> _Exercise aim_:
Exactly the lines from the one that contains "The Blender Python" to the one that contains "RELIEF = st_save", both lines included, should be copied, and no others.

> _Dataset records_:
»»

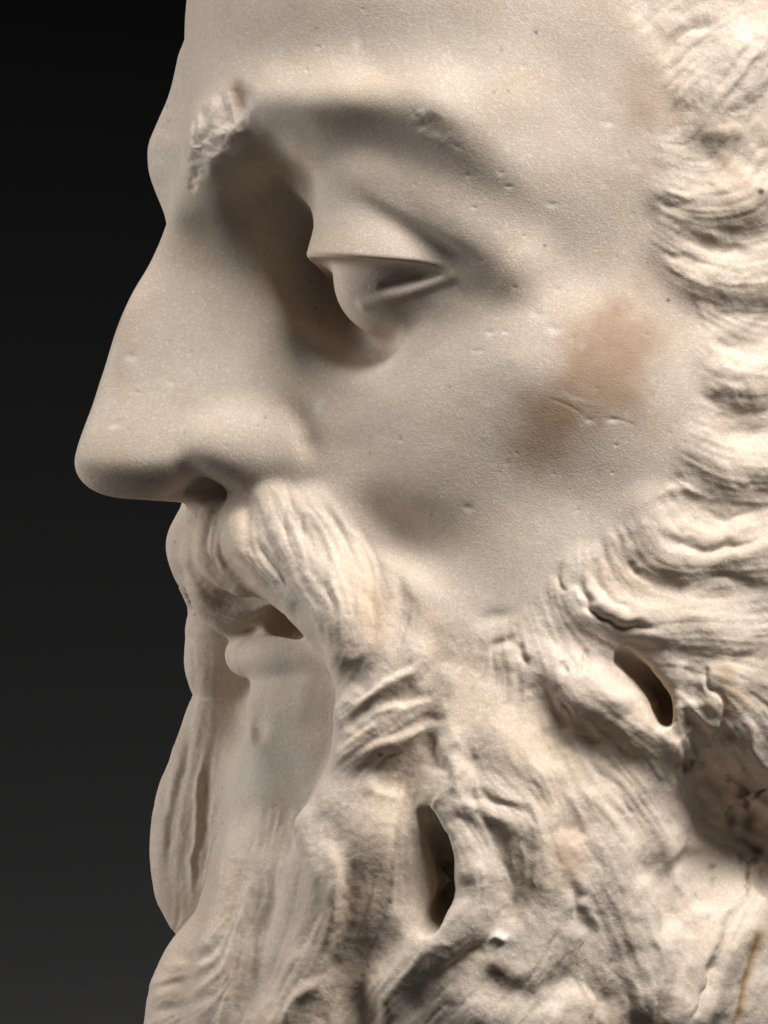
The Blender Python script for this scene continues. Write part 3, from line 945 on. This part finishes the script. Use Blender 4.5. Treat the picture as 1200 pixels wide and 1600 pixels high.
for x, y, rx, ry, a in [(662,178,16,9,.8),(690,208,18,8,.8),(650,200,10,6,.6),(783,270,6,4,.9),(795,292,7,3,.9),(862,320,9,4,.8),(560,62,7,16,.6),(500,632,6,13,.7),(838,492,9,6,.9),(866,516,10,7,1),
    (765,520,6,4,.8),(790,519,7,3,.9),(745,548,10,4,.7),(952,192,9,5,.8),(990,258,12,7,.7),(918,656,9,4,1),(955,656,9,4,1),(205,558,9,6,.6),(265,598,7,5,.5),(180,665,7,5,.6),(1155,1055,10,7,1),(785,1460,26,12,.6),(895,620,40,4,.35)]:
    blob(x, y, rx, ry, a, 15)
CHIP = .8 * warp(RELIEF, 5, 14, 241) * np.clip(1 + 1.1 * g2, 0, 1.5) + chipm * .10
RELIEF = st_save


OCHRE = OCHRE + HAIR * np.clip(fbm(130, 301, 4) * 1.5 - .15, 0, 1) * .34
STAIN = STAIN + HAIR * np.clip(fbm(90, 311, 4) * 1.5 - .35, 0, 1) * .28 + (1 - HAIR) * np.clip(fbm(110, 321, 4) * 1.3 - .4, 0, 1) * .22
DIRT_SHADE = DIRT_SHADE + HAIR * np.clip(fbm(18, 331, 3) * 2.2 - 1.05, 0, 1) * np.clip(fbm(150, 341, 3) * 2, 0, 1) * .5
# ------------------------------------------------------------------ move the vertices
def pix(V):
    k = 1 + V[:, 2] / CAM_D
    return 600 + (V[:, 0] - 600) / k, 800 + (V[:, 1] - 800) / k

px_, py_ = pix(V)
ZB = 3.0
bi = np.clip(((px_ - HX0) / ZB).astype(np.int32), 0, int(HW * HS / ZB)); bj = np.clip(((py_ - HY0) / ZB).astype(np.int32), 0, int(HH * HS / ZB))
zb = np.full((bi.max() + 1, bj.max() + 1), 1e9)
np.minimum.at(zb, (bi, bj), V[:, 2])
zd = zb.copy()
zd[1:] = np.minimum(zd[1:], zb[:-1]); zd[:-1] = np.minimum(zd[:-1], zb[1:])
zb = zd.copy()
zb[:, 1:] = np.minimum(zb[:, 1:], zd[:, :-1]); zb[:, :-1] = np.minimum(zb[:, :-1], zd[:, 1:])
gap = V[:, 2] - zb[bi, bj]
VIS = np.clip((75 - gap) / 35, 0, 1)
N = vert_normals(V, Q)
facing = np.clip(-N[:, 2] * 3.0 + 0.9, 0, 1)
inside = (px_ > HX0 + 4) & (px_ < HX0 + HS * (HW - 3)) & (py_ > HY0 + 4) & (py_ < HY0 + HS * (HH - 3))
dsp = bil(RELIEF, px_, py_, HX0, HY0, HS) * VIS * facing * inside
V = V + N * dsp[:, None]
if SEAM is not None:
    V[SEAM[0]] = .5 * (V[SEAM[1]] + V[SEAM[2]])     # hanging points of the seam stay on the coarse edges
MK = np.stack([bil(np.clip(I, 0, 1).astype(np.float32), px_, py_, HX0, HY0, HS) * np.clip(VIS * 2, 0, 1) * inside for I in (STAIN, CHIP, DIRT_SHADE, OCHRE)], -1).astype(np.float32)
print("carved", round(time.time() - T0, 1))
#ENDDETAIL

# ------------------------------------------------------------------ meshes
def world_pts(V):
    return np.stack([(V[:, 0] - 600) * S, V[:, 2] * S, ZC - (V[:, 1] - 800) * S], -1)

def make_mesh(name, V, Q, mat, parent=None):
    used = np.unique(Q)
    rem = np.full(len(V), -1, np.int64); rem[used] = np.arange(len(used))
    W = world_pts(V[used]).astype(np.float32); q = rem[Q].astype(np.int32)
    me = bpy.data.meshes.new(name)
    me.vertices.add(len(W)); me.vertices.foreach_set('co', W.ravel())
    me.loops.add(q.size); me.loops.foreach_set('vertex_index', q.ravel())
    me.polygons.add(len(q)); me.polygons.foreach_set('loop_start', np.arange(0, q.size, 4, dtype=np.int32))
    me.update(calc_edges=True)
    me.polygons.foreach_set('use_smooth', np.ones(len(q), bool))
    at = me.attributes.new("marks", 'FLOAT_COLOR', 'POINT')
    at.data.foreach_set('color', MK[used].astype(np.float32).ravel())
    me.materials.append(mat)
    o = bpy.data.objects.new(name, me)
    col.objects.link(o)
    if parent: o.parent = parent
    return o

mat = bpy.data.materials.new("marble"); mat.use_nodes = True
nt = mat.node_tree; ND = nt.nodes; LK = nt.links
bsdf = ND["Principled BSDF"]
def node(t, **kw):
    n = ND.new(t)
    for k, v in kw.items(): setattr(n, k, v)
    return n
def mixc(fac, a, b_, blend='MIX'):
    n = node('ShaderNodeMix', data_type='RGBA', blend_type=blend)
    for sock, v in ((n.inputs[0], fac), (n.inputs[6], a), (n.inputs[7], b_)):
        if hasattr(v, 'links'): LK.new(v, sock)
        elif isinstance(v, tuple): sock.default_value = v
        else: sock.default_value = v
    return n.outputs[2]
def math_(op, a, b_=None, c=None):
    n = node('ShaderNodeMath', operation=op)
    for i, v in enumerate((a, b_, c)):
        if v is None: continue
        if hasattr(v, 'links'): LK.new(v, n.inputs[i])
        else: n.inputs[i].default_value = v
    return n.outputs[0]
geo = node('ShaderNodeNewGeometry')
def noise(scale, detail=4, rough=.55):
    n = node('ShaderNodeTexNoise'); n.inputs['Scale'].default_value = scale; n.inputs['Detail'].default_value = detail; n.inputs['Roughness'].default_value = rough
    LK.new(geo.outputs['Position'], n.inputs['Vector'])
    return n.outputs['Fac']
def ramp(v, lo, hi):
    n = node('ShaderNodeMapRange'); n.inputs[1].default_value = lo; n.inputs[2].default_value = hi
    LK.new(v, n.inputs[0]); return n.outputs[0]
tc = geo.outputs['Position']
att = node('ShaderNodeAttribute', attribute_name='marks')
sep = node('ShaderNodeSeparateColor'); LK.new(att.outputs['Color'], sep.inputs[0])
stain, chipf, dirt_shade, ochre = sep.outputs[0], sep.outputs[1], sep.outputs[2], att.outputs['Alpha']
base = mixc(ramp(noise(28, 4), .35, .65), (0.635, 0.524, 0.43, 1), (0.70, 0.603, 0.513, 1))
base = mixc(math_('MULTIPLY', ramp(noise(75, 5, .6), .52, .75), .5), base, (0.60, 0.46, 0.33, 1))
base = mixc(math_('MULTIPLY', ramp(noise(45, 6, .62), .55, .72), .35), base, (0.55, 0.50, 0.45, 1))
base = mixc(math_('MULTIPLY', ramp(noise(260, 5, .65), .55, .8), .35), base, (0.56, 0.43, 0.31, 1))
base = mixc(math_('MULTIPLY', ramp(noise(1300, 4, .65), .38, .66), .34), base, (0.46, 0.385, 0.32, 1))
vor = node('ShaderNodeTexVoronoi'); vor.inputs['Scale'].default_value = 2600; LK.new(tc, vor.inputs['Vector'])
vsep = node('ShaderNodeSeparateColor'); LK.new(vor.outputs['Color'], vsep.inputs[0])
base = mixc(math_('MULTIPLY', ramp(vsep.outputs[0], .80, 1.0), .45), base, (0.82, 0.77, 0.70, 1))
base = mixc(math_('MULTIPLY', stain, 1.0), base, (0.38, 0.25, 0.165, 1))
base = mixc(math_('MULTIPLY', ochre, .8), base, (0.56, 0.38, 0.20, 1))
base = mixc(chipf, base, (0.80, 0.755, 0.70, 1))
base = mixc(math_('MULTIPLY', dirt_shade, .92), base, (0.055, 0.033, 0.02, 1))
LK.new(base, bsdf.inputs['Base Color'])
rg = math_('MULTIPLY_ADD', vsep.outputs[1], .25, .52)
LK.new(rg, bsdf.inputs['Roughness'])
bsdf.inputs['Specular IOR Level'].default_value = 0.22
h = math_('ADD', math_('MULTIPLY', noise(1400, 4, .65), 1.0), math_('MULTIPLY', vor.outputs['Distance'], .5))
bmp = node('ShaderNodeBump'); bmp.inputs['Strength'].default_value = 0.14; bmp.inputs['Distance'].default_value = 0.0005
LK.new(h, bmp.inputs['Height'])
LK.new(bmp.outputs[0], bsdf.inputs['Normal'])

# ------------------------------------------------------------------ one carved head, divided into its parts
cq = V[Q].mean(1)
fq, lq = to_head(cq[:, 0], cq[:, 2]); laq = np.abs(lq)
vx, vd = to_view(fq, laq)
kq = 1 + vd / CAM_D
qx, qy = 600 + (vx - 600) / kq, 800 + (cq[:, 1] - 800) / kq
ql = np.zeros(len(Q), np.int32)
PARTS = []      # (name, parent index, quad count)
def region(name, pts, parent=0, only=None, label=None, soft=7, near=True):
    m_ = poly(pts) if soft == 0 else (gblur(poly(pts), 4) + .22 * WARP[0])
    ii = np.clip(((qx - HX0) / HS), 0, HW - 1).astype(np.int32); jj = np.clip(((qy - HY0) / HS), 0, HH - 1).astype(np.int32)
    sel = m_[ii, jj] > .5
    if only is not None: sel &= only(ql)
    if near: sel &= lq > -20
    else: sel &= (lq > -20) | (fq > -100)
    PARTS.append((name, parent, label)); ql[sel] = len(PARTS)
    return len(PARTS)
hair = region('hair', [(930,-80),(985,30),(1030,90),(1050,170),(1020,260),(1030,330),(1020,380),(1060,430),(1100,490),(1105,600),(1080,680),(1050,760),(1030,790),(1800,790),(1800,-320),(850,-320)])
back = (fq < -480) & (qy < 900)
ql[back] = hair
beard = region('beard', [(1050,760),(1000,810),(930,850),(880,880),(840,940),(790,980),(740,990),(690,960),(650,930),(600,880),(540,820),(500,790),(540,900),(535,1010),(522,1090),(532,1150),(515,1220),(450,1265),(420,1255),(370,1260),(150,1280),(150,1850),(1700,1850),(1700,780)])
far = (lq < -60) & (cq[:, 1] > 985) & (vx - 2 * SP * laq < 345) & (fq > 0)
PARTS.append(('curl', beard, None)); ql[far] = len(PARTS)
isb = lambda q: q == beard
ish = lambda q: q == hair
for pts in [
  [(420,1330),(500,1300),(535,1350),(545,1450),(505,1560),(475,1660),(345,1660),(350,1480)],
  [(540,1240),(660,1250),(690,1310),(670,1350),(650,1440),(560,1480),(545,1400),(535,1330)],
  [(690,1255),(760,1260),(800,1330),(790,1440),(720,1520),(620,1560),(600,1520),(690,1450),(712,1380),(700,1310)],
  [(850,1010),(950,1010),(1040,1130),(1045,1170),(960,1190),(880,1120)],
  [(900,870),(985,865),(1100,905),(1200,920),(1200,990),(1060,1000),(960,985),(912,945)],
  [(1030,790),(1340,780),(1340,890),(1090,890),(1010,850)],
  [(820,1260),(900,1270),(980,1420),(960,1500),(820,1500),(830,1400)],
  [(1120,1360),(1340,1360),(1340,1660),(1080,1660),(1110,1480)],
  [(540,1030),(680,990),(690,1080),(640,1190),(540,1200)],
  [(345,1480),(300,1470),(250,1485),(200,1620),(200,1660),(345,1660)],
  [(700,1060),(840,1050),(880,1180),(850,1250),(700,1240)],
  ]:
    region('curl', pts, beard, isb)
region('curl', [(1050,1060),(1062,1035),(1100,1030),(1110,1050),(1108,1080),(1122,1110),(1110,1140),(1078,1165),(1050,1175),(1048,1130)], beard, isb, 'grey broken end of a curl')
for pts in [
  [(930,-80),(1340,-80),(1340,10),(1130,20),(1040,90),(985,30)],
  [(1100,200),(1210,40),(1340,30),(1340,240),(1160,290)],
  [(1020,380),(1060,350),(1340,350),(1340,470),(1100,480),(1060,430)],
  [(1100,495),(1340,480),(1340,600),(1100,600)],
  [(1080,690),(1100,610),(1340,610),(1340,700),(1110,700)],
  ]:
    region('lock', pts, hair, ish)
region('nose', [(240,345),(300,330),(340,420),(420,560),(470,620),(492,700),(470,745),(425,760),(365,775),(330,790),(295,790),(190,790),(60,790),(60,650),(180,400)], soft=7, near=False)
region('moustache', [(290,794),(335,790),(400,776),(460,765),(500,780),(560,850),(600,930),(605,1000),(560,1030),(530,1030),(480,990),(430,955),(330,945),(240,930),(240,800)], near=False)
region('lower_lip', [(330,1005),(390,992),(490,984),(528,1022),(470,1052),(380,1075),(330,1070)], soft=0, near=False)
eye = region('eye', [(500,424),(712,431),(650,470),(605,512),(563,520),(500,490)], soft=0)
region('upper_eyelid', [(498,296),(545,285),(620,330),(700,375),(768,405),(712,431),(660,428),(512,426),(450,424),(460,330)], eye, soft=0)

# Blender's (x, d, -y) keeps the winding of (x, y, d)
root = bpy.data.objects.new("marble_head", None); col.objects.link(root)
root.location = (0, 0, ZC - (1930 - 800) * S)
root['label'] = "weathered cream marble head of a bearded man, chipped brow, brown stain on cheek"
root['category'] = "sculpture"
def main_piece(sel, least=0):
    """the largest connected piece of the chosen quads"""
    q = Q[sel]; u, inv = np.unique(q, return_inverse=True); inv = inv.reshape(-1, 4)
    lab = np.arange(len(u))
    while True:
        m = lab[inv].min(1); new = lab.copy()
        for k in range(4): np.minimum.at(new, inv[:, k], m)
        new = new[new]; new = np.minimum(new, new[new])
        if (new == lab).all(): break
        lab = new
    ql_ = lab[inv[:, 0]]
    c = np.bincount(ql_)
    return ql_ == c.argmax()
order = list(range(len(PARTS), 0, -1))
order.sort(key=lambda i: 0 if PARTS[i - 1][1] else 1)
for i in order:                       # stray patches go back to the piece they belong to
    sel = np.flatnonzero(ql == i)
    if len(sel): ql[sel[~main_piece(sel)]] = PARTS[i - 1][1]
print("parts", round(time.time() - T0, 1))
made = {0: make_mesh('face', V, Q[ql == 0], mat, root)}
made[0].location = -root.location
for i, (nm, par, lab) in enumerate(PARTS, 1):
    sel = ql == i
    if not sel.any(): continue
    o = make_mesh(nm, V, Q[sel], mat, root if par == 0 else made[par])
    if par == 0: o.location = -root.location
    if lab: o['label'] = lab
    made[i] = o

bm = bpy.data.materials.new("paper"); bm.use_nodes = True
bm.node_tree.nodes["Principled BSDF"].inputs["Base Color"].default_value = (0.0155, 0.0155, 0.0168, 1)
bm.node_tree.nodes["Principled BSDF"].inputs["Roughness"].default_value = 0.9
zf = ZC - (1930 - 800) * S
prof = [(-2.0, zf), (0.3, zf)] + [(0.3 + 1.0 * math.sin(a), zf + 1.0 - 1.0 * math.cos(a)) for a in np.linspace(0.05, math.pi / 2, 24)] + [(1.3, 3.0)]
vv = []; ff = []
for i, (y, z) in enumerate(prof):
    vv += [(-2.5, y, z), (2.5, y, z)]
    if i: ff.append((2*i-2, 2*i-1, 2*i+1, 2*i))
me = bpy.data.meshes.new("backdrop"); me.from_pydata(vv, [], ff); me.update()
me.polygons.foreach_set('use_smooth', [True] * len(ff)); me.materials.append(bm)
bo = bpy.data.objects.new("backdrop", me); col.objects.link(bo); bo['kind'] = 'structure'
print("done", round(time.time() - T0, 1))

««
»»

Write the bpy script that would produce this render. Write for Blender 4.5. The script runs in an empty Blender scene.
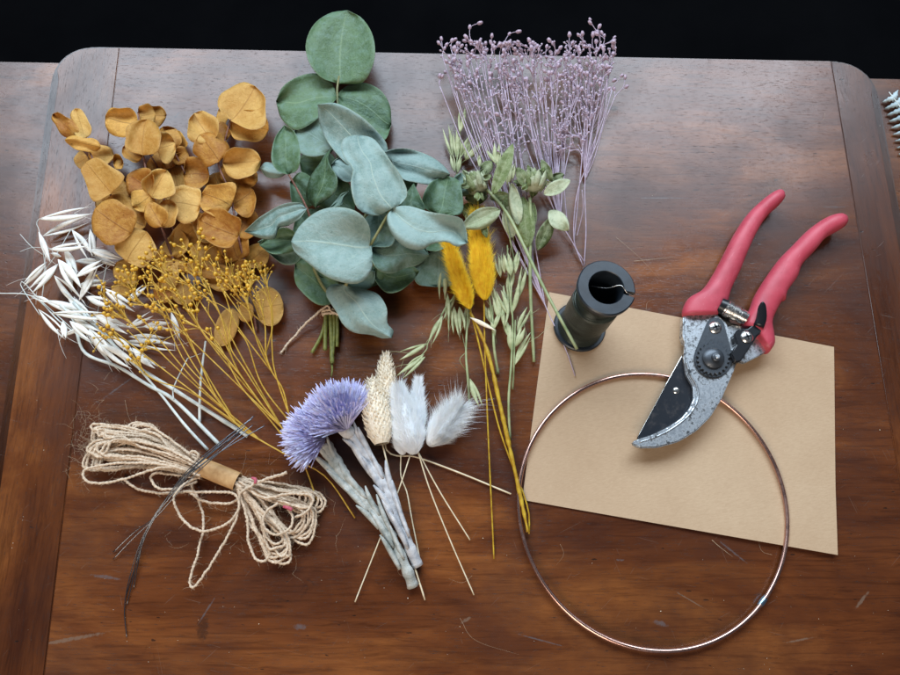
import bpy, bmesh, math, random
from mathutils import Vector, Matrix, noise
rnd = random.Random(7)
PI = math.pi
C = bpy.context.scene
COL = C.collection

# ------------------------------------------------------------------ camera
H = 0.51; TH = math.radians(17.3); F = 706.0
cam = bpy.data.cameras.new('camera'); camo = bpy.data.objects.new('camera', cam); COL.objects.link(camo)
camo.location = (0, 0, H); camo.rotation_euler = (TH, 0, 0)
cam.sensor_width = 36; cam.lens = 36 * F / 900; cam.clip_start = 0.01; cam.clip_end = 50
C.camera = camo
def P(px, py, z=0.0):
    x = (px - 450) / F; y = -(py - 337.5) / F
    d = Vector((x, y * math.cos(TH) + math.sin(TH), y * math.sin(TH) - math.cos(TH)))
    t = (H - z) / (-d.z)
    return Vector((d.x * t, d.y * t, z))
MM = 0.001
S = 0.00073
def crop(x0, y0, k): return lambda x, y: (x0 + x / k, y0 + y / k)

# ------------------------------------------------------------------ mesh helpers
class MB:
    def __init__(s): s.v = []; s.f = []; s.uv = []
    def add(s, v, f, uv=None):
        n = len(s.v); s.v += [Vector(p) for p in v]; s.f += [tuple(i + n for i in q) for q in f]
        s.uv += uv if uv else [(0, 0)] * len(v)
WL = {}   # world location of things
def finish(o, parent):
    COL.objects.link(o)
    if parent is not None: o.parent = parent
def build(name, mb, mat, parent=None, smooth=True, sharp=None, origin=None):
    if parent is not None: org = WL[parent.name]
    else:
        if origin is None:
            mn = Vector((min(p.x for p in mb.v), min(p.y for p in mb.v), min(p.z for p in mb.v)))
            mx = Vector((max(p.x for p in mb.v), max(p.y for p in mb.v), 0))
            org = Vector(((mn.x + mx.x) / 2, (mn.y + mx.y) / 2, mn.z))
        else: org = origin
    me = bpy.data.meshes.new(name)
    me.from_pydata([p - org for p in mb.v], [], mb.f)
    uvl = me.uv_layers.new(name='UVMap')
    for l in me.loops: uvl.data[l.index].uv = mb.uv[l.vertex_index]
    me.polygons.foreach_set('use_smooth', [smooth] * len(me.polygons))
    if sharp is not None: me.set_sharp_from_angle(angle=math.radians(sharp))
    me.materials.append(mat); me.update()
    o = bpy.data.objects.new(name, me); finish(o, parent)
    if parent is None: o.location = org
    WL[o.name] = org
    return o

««
»»

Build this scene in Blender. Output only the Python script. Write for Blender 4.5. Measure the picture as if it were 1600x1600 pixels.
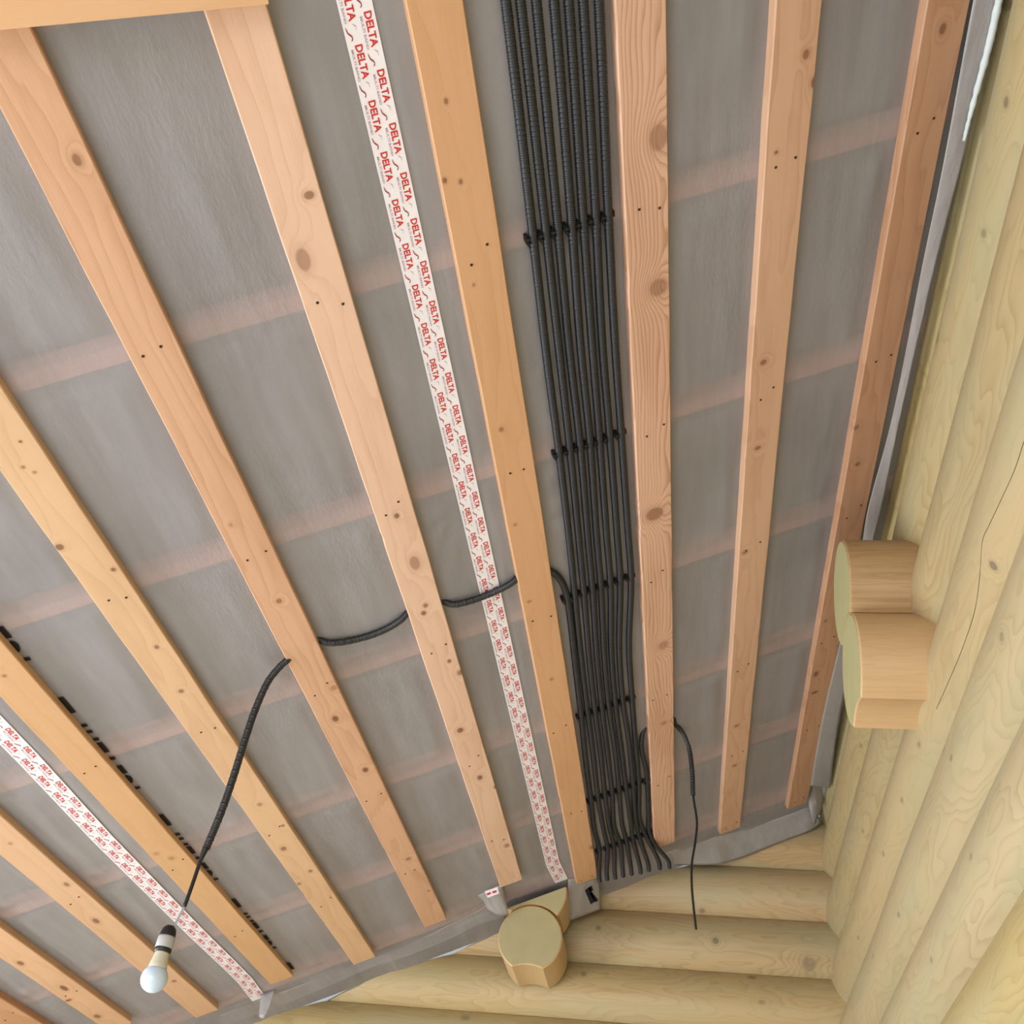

««

> _Result of the task_:
The Blender Python script for this scene continues. Write part 3, from line 945 on. This part finishes the script. Use Blender 4.5. Treat the picture as 1200 pixels wide and 1600 pixels high.
for x, y, rx, ry, a in [(662,178,16,9,.8),(690,208,18,8,.8),(650,200,10,6,.6),(783,270,6,4,.9),(795,292,7,3,.9),(862,320,9,4,.8),(560,62,7,16,.6),(500,632,6,13,.7),(838,492,9,6,.9),(866,516,10,7,1),
    (765,520,6,4,.8),(790,519,7,3,.9),(745,548,10,4,.7),(952,192,9,5,.8),(990,258,12,7,.7),(918,656,9,4,1),(955,656,9,4,1),(205,558,9,6,.6),(265,598,7,5,.5),(180,665,7,5,.6),(1155,1055,10,7,1),(785,1460,26,12,.6),(895,620,40,4,.35)]:
    blob(x, y, rx, ry, a, 15)
CHIP = .8 * warp(RELIEF, 5, 14, 241) * np.clip(1 + 1.1 * g2, 0, 1.5) + chipm * .10
RELIEF = st_save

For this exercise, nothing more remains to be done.